For instance, consider the case of the Skid Row Neighborhood Council. The mega-lobbying firm Liner LLP started lobbying against the SRNC in February 2017. If we’d had this proposal in place then they’d have had to disclose this by March 10, which would have allowed the SRNC formation committee almost a month before the disastrous April 6 election to counter the egregious lies spread by Liner’s lobbyists.

Unregistered lobbyists — The lobbyists who commented at the August 15 meeting almost universally brought up the fact that there are hundreds of unregistered lobbyists working in Los Angeles. Somehow they created a false dichotomy between updating the MLO and getting these law-flouters to register.
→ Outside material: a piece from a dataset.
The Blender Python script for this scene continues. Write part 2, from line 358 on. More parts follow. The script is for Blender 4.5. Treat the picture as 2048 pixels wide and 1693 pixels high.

Many of the Commissioners, most notably Serena Obenstein, who seems never to have heard a public comment from a lobbyist that she didn’t want to adopt into policy immediately, fell for this especially hard.

It will be important at these meetings or through email comments to counter this false narrative. The way to get more lobbyists to register is to have simple laws and rapid effective enforcement. What we have now, with the 30 hours over three months, is next to impossible to prove violations of. The $5,000 requirement is supremely easy to understand and to enforce. In order to get unregistered lobbyists to register these proposed revisions are in fact necessary.

So that’s the story. There are a bunch of other proposals, and you can read all of them in the full report by CEC Policy staff. So if you can attend one or more of these meetings, please do so and also RSVP to ethics.policy@lacity.org. You can send written comments to the same address whether or not you can attend and comment in person.

  1. If you weren’t at the meeting I recorded the whole MLO part, and you can watch it here: Part One and also Part Two.
  2. They even require lobbyists to submit photographs of themselves for identification purposes! That would be so useful! I can think of multiple cases where lobbyists attended various meetings unannounced and only accidentally identified. How wonderful to have a photographic directory!